Todos esos inconvenientes los removió Maelzel en el año de 1816 con la invención de su metrónomo, consistente en una cajita de madera de hechura piramidal que contiene un aparato mecánico destinado a poner en acción un estilo o varilla con una péndola fijada en el extremo superior, la cual, a medida que va bajando, acelera gradualmente el movimiento, haciendo sensible al oído cada una de las oscilaciones. El inventor toma por medida el minuto, cuyas fracciones son los tiempos musicales, en la proporción de marcar la mayor lentitud 40 oscilaciones, y 208 la mayor presteza: así es que, escribiendo el compositor a la cabeza de su obra el número de figuras de tal o cuál especie que desea entren por minuto, se coloca la base de la péndola al nivel del mismo número que figura en una escala puesta en una de las fases del metrónomo, merced a cuya intervención puede lisonjearse el compositor de que su obra será ejecutada con el movimiento de aire con que él la concibiera en cualquiera nación y parte del globo.

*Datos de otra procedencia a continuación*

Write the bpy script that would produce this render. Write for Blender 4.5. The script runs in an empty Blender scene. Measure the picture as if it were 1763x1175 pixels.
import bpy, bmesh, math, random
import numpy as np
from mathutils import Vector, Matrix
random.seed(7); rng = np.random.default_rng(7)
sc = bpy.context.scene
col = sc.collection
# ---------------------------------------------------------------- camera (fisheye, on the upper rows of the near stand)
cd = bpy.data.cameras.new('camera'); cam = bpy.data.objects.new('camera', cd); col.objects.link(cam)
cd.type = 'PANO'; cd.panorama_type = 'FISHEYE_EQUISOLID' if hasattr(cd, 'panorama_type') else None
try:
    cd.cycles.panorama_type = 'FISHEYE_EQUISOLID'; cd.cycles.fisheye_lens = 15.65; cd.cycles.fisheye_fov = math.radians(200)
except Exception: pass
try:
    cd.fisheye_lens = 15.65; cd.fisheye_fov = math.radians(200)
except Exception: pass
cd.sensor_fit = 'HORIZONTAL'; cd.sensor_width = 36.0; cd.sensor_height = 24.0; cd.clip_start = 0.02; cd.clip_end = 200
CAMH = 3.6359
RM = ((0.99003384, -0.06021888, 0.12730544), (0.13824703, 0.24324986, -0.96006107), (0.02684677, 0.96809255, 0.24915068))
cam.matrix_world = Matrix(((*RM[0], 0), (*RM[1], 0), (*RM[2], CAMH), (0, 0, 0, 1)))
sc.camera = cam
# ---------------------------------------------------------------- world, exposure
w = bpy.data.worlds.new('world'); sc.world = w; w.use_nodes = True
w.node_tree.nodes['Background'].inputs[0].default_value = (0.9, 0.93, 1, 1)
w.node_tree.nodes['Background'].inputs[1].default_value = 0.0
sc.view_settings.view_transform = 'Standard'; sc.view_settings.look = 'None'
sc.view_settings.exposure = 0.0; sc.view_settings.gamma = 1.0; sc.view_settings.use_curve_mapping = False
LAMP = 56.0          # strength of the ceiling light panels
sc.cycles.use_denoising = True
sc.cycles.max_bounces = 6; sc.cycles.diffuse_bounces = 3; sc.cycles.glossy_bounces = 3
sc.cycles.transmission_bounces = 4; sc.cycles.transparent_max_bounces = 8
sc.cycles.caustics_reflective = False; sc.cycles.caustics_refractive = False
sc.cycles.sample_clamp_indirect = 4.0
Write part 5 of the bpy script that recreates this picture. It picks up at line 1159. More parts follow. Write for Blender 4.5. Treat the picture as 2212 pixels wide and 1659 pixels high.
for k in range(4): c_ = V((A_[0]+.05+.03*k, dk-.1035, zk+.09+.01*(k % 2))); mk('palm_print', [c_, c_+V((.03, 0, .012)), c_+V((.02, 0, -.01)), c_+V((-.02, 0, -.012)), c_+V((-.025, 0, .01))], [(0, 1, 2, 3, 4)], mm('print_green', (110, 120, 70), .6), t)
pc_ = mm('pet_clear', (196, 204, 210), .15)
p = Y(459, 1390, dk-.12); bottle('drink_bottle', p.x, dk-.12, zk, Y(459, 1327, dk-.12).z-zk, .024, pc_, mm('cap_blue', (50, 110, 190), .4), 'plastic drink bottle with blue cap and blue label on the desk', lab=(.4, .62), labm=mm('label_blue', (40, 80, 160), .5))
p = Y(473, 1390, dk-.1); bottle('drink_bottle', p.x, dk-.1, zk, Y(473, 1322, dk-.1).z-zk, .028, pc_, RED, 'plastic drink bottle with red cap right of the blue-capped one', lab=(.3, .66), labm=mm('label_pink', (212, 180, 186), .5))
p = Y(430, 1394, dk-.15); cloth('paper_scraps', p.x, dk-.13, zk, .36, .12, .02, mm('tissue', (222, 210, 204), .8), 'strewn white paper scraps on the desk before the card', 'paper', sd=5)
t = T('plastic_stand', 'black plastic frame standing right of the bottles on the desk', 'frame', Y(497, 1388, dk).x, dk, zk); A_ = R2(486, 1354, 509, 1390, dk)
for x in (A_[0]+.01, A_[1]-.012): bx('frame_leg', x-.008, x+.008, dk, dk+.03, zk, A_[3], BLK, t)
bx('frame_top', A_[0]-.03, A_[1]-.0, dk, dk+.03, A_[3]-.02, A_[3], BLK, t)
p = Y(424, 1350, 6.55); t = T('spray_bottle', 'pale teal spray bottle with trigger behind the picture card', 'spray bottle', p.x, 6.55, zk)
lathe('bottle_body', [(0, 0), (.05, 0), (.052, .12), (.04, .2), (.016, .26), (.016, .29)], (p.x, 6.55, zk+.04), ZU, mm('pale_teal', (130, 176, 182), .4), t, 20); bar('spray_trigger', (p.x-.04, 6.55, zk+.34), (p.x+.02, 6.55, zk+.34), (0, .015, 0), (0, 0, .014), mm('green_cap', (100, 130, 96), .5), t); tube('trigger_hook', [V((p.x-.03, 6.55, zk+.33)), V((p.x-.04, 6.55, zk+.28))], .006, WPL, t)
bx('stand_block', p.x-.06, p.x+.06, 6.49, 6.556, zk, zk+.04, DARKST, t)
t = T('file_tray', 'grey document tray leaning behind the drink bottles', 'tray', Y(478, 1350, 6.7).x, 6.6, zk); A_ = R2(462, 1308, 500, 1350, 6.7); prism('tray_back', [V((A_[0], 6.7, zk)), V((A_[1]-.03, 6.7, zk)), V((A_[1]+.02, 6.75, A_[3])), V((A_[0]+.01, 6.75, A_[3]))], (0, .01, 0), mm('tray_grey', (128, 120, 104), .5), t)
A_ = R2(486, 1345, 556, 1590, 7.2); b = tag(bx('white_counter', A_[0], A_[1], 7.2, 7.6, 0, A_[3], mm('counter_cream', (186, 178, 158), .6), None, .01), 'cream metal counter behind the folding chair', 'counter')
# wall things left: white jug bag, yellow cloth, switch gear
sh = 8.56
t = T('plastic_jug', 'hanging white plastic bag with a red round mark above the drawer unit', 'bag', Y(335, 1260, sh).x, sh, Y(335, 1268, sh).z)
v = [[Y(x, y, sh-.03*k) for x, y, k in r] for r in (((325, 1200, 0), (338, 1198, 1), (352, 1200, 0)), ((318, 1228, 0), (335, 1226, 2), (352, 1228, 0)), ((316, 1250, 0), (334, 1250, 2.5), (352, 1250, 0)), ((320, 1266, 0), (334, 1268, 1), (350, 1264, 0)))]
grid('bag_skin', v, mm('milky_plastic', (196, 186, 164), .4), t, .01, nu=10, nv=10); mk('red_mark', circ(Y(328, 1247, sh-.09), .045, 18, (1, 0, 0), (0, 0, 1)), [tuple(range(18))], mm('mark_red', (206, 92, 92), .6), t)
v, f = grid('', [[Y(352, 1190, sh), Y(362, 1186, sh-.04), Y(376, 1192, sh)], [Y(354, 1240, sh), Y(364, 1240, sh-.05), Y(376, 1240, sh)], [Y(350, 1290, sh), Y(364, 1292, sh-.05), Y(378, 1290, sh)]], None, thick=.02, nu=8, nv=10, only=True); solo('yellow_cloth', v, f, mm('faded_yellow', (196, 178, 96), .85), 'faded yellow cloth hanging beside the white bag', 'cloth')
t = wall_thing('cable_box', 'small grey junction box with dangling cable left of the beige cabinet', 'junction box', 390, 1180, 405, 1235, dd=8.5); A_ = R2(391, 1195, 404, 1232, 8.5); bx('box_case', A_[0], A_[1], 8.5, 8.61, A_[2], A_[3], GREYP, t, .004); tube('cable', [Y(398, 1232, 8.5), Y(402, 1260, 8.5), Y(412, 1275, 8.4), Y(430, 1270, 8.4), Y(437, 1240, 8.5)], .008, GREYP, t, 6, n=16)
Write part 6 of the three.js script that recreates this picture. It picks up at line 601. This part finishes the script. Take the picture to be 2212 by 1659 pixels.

Con lo últimamente dicho, se viene en conocimiento de lo imperfecta que es la nomenclatura de las palabras destinadas a significar en Música los grados de mayor o menor lentitud o celeridad; por tanto, de presumir es que en su día desaparecerán por completo de la teoría musical, cediendo su puesto a tan útil invento como el recién descrito, y conservándose tan sólo en la escritura los signos de expresión, como elementos transitorios de alteración en el compás, o en la intensidad y manera de producir el sonido, indispensables para huir la monotonía y dar el colorido conveniente a la frase que se ejecuta.